Thursday 16 September 2010

Karate Flop

So, I finally watched Karate Kid. I had pre-conceived ideas about this film which were later confirmed as I finished the film wishing I hadn't wasted the last hours of my life. It doesn't compare to the waste of time that was 'Pink Panther' but its up there. First of all, why would you move to China when you live in the USA? I'm all for new beginnings but the USA is an enormous place.

In the highly "original" story line, this boy played by Jaden Smith is being bullied and he wants to defend himself. Miraculously, the caretaker in his building is a martial arts master and decides he will teach the boy some moves. After seeing him take off and pick up his jacket for most of the film, my patience was starting to ware off. In the end this petite child that had about a few months training enters a competition against kids that have been learning the art for their whole lives. And what do you know, a couple of knocks and bruises later he wins the whole thing!

As I ended the film I thought to myself, right, that was...interesting. It wasn't the worst film I had watched, but I wouldn't watch it agai...

No people, that wasn't a typo. That was the sound of Justin Bieber's voice interrupting my thought flow. As I thought the film couldn't get any worse, Bieber's song was in the credits. Leaving my respect for the film at 0.

Later on in the credits, it said, "Produced by Will Smith and Jada Pinkett Smith". What? No? As if Jaden Smith's mediocre acting wasn't enough, I find out the only reason he got the part was most certainly because his parents produced the film. Great. Now my faith in the industry was at zero too.


Sunday 6 June 2010

Xtina Exclusive - iTunes

There's not much I can write on this. She speaks for herself.

Sunday 30 May 2010

Some Cool Facts

1. If you multiply 111111111 x 111111111 = 12345678987654321

2. The Pentagon (headquarters of the United States Department of Defense) has twice the number of toilets actually needed.

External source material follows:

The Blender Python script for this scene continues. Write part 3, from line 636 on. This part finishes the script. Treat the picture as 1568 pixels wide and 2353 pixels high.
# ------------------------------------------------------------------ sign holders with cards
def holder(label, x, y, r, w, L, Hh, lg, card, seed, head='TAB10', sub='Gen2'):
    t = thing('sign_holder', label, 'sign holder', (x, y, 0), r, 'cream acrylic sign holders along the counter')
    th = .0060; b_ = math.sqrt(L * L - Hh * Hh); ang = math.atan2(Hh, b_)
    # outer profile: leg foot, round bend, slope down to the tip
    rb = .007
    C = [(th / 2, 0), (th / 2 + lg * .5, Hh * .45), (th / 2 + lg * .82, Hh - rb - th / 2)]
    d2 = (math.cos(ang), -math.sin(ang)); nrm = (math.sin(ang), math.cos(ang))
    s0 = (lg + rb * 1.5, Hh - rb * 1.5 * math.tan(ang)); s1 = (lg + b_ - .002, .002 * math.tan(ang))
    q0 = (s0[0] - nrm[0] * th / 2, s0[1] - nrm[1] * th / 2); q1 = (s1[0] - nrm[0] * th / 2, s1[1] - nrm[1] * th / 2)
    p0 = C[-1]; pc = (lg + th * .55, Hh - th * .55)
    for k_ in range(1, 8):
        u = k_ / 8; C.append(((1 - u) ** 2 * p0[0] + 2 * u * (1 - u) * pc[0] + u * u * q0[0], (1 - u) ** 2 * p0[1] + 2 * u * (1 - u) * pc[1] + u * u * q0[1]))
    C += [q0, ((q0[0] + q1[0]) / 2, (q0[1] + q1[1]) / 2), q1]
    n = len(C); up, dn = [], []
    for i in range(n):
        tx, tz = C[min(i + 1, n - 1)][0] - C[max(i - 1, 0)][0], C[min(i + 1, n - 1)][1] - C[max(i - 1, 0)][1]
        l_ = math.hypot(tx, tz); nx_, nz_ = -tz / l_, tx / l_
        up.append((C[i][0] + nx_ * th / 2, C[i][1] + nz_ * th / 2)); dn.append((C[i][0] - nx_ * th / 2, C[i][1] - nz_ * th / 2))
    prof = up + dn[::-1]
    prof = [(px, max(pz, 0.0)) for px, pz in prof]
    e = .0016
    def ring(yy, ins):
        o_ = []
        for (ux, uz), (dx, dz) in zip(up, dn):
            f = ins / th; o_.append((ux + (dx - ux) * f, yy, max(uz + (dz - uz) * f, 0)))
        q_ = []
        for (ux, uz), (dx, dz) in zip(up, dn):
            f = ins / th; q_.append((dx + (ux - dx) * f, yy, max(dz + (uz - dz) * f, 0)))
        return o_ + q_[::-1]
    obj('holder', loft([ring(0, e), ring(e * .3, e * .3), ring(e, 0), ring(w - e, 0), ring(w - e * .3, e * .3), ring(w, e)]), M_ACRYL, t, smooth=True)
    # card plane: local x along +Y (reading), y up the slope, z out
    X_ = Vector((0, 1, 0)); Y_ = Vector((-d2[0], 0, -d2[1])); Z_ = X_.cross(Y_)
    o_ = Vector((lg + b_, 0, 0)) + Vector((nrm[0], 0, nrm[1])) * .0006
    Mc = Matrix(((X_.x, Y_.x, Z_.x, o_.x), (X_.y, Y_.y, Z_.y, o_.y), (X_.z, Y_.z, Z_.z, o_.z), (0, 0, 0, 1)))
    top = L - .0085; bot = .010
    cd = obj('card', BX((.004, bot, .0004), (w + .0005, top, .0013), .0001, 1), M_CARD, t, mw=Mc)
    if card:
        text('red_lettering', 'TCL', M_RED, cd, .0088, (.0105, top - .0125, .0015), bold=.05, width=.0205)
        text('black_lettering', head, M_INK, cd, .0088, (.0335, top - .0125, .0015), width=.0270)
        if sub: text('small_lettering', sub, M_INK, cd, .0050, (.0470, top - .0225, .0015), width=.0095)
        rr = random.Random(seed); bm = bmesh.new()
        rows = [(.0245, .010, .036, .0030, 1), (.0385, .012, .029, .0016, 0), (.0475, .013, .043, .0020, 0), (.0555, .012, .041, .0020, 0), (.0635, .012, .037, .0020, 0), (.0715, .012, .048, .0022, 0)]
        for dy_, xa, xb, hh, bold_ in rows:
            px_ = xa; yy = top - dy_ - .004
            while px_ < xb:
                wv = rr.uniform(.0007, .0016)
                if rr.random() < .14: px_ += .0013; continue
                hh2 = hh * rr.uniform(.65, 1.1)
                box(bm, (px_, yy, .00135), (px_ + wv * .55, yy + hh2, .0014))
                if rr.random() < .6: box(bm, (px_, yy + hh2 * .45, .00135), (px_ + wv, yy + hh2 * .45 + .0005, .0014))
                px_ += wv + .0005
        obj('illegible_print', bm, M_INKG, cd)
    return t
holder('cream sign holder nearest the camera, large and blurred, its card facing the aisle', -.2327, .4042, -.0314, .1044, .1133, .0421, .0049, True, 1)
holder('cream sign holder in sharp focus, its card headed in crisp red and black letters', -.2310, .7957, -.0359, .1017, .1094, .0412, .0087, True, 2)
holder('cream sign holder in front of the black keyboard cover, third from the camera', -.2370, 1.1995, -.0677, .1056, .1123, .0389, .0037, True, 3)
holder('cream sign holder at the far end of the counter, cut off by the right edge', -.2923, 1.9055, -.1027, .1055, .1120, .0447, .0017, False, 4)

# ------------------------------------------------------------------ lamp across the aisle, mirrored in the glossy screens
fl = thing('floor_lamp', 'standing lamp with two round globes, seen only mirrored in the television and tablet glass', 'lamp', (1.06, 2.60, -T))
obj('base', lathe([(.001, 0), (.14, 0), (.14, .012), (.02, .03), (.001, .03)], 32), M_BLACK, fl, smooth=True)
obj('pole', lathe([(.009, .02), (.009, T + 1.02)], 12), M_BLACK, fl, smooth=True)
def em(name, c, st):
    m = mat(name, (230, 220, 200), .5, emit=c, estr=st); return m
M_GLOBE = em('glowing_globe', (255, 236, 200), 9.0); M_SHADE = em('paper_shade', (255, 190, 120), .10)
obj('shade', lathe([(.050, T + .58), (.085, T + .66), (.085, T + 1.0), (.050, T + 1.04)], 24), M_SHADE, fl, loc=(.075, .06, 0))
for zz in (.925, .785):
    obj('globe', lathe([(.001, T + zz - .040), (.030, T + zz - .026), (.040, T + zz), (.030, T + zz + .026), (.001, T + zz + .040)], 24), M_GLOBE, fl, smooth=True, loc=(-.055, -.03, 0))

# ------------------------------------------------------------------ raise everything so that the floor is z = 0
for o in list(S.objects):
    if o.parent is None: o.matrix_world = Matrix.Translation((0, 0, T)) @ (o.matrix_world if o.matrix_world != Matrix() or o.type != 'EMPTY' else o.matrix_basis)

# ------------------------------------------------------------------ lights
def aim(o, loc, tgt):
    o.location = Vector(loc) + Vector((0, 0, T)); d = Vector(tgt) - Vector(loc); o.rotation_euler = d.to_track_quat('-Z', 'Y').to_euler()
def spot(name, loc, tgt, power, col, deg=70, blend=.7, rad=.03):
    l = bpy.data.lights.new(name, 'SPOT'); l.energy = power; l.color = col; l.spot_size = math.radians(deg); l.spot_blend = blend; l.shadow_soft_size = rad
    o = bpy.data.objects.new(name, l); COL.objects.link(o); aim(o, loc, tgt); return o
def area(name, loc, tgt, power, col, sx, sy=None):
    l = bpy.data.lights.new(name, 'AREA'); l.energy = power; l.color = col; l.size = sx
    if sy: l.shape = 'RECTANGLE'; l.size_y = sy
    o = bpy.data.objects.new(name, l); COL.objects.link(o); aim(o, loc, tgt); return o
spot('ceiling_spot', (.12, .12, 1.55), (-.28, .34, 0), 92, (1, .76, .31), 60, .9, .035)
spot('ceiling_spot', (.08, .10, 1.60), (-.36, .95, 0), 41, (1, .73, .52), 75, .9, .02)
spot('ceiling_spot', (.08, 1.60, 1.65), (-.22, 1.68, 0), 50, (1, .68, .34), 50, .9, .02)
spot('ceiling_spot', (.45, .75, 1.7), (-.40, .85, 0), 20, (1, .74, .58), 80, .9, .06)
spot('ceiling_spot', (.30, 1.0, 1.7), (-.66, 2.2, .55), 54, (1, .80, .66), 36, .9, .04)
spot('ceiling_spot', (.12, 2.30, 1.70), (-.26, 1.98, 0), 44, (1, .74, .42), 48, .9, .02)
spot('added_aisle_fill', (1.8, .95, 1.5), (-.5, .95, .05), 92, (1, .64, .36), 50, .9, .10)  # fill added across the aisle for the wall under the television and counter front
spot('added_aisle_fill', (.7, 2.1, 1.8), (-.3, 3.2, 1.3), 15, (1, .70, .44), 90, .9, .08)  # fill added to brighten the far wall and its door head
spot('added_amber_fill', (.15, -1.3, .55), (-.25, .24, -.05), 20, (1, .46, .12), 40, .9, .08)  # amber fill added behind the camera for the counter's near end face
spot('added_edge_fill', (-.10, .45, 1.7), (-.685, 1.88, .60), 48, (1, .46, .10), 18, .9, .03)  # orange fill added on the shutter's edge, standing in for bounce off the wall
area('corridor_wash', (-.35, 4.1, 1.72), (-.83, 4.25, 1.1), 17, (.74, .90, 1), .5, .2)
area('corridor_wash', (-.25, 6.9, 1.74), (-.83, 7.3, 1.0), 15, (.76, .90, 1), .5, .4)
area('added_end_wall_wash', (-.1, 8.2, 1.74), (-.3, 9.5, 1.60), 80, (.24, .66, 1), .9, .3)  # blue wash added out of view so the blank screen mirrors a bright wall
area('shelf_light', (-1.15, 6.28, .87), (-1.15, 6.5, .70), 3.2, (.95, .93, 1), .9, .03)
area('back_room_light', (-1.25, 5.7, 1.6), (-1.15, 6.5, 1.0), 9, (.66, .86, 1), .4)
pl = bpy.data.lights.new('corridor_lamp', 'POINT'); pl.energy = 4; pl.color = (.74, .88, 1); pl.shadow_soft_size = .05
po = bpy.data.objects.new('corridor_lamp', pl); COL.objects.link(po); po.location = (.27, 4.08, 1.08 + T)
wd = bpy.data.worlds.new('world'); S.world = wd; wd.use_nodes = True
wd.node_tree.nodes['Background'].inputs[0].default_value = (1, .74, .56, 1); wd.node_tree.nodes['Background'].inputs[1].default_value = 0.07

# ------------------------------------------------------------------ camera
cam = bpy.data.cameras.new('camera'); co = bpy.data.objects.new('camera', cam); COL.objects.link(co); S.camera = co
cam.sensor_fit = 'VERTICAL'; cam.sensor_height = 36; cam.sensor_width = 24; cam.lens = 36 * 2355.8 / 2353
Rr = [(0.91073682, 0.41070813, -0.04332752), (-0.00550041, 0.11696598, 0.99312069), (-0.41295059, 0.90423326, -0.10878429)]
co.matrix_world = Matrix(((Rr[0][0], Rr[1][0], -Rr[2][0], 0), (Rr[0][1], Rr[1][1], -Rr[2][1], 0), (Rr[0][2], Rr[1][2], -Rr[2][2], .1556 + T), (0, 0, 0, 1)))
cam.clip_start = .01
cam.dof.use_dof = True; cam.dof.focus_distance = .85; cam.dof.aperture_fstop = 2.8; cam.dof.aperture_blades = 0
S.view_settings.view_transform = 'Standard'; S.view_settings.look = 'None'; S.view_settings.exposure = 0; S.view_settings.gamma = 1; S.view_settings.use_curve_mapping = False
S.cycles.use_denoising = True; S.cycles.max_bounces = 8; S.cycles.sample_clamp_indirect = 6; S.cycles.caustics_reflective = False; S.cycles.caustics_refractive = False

When it was built, the law stated that black and white people should use different bathrooms. I'm guessing that there's never any toilet queues there.

3. A cockroach can live 9 (yes, NINE) days without it's head before it eventually dies of HUNGER. Not even of bleeding, just of hunger.

4. Elephants are the only animals created that cant jump.

5. It took 22 decades to figure out the distance between Earth and the Sun.

6. Mosquitoes have TEETH!

7. Right handed people live on average nine years more than left handed people.

So there, couple of cool facts I didn't know myself!

Origin of 'F.U.C.K'

In olden England people couldn't have sex, unless under the consent of the King. When someone wanted to make a baby they would have to ask the kings permission. When granted the permission they would be given a plaque to hang on their front door while sexually active. This plaque read, "Fornication Under Consent of the King" originating the much loved swear word of today - FUCK.

So when people didn't have this permission, does this mean they weren't "FUCKING" because their was no "Fornication Under Consent of the King"?

Well, its nice to know the royals started this off.

Monday 24 May 2010

Friday 21 May 2010

Banksy Portrait Stolen

Oh, and Kate Moss was burgled. The thieves broke into Kate Moss' home and left with several pieces of valuable artwork including a Banksy portrait worth £80,000. *Cries*

The model, her partner and her mother are said to have been asleep while the thieves were busy. A 24 yr old man has been arrested in connection to the burglary and is being questioned. Those filthy burglars cant keep their hands off those Banksy's.

They weren't really smart were they? If your going to rob Kate Moss wouldn't you target that known substance she consumes rather than the defenseless Banksy portrait. I'm sure that would have earned them a lot more. But I am in NO way promoting burglary or burgling Kate Moss so DON'T do it! Its WRONG!

Blogger Revenge

Well-known blogger, Zoe Margolis, is the author of the 'Girl With A One Track Mind' blog. She has won an estimated £50, 000 after a newspaper mistakenly called her a "Hooker" in a headline. If that wasn't enough, they paid for her legal costs as well. The action went down at the Royal Courts of Justice.

She told 'Sky News Online' that she was relieved the case had been resolved and that "the experience of having my reputation tarnished has been absolutely devastating". I bet it has.
Well, now she can go cry in her bedroom eating gold plated Belgian chocolates and drink some Cristal champagne.

If it was me I would have done the same as Ms. Margolis but any exposure is good exposure so, I wouldn't have found it so profoundly "devastating".